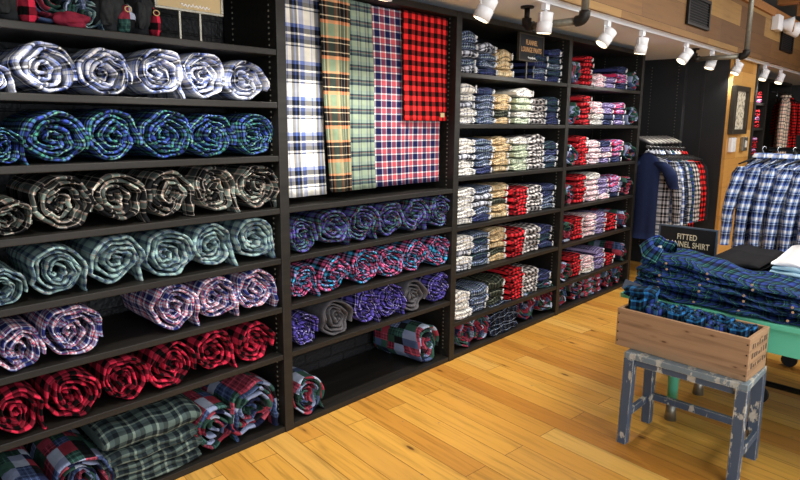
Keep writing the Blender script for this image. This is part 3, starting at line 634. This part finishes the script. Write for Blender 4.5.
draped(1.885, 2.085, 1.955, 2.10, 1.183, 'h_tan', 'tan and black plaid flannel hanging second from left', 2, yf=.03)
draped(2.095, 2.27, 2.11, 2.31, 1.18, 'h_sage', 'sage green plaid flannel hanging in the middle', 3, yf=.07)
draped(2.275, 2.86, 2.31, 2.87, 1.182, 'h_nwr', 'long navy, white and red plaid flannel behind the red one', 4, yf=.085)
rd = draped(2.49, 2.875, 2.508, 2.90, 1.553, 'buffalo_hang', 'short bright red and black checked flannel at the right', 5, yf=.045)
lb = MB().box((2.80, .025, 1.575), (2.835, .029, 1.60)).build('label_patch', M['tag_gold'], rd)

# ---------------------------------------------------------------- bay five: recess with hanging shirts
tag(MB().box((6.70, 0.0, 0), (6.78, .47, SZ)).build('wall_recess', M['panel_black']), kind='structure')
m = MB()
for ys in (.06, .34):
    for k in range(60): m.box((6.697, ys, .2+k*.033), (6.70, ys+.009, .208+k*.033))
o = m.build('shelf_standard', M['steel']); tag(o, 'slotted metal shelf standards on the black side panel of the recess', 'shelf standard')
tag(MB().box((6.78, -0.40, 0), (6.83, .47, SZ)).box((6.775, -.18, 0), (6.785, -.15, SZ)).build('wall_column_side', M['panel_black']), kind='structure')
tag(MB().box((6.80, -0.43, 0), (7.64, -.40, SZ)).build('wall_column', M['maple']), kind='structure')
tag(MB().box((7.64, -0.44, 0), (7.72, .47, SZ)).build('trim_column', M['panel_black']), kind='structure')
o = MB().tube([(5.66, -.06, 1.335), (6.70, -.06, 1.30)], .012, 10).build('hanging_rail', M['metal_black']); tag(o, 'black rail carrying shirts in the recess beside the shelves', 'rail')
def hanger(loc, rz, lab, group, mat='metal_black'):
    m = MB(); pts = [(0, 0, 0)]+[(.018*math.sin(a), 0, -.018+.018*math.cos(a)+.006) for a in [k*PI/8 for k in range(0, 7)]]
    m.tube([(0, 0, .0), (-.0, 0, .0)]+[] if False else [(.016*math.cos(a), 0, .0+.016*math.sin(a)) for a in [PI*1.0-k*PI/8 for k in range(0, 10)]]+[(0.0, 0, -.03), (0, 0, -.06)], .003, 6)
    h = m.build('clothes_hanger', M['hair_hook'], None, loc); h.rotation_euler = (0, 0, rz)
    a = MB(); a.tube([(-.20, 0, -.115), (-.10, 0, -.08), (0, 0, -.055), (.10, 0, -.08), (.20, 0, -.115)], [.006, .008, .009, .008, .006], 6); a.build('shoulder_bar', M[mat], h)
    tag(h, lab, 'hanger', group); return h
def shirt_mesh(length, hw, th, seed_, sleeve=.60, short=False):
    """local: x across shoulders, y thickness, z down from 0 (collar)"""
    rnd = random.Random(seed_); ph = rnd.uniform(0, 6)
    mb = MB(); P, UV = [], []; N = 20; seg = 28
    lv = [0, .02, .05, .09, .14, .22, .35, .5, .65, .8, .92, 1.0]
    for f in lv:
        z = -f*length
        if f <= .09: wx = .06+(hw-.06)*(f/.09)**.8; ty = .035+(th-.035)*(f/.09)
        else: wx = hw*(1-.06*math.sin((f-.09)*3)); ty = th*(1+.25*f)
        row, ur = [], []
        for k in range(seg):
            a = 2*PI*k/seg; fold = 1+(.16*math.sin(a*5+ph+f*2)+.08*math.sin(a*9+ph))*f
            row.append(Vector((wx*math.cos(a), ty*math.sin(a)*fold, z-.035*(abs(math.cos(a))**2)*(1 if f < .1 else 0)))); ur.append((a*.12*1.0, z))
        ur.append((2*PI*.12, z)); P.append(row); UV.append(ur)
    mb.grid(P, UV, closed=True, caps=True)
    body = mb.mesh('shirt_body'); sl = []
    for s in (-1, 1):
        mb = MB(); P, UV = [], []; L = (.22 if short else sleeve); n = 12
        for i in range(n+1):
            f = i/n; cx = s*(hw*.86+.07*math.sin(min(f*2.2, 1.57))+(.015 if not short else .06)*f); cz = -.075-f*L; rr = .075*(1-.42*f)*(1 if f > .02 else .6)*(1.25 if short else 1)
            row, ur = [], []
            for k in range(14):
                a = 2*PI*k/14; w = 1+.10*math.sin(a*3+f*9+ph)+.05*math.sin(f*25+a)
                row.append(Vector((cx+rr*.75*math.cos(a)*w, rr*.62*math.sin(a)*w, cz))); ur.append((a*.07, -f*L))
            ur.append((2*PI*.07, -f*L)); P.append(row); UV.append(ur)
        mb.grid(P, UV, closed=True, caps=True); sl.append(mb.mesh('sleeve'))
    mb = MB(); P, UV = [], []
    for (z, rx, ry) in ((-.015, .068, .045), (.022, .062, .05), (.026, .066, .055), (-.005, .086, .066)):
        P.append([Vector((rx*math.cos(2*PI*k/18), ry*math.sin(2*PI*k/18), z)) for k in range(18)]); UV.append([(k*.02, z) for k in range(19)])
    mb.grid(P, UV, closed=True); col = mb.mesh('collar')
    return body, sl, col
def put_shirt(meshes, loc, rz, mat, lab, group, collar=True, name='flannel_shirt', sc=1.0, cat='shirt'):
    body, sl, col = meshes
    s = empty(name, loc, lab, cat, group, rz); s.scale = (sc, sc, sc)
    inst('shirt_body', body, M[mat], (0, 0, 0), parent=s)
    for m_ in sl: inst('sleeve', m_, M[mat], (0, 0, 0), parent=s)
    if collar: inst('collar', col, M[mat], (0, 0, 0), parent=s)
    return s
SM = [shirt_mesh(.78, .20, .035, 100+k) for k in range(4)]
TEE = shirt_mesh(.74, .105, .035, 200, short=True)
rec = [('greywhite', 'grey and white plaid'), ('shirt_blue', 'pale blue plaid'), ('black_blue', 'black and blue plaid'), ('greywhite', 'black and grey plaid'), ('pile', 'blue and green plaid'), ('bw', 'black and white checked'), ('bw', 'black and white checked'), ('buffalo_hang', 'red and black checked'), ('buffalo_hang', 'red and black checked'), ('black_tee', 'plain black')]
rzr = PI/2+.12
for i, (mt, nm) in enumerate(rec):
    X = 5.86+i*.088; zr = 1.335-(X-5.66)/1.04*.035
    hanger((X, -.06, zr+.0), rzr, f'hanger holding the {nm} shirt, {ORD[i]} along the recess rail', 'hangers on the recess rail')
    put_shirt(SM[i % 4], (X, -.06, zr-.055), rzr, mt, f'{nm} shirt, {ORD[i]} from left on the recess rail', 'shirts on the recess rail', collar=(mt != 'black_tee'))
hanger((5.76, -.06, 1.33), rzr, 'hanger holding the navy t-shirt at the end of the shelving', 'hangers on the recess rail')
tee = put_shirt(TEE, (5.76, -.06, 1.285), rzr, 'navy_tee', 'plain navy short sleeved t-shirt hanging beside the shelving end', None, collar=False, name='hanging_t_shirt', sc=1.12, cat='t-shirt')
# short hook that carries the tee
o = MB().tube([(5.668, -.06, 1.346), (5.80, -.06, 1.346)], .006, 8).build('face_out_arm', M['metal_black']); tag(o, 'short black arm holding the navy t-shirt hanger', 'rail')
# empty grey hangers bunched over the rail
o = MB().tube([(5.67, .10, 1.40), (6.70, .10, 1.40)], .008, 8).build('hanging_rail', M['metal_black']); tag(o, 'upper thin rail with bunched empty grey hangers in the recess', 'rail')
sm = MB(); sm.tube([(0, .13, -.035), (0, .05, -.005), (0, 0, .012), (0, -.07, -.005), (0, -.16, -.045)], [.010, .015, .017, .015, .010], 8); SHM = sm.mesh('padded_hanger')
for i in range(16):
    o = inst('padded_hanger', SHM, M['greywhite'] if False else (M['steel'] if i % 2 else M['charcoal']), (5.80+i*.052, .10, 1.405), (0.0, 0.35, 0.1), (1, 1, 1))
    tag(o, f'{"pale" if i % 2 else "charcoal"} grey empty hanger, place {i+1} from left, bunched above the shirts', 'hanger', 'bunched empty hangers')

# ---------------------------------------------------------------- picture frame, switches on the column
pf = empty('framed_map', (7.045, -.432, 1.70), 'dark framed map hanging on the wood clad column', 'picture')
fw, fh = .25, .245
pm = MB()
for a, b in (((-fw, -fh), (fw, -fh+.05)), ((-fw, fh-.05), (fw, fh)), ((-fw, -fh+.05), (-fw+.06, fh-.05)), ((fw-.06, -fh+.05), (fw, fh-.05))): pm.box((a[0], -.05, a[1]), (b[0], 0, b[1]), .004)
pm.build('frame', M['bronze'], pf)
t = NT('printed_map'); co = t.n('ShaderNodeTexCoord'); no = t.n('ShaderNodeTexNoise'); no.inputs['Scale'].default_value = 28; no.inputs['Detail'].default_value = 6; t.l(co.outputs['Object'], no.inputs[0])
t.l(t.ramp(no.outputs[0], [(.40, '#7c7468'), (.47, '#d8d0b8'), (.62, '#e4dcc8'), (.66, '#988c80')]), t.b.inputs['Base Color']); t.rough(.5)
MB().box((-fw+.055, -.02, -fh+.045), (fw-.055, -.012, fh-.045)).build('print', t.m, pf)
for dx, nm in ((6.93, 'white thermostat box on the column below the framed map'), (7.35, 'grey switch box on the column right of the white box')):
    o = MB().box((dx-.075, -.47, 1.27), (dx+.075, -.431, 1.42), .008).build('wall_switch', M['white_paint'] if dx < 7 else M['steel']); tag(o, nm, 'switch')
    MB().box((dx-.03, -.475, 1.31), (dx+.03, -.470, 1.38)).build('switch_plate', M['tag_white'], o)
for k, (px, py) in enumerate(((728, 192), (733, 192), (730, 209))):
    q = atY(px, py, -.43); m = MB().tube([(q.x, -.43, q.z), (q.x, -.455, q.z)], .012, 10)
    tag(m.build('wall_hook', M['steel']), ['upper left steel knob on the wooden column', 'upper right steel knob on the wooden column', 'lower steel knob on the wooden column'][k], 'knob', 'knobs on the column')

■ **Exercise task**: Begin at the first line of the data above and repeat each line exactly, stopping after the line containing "1.60)).build('label_patch', M['tag_gold'], rd)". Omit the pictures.

■ **Result**:
Keep writing the Blender script for this image. This is part 3, starting at line 634. This part finishes the script. Write for Blender 4.5.
draped(1.885, 2.085, 1.955, 2.10, 1.183, 'h_tan', 'tan and black plaid flannel hanging second from left', 2, yf=.03)
draped(2.095, 2.27, 2.11, 2.31, 1.18, 'h_sage', 'sage green plaid flannel hanging in the middle', 3, yf=.07)
draped(2.275, 2.86, 2.31, 2.87, 1.182, 'h_nwr', 'long navy, white and red plaid flannel behind the red one', 4, yf=.085)
rd = draped(2.49, 2.875, 2.508, 2.90, 1.553, 'buffalo_hang', 'short bright red and black checked flannel at the right', 5, yf=.045)
lb = MB().box((2.80, .025, 1.575), (2.835, .029, 1.60)).build('label_patch', M['tag_gold'], rd)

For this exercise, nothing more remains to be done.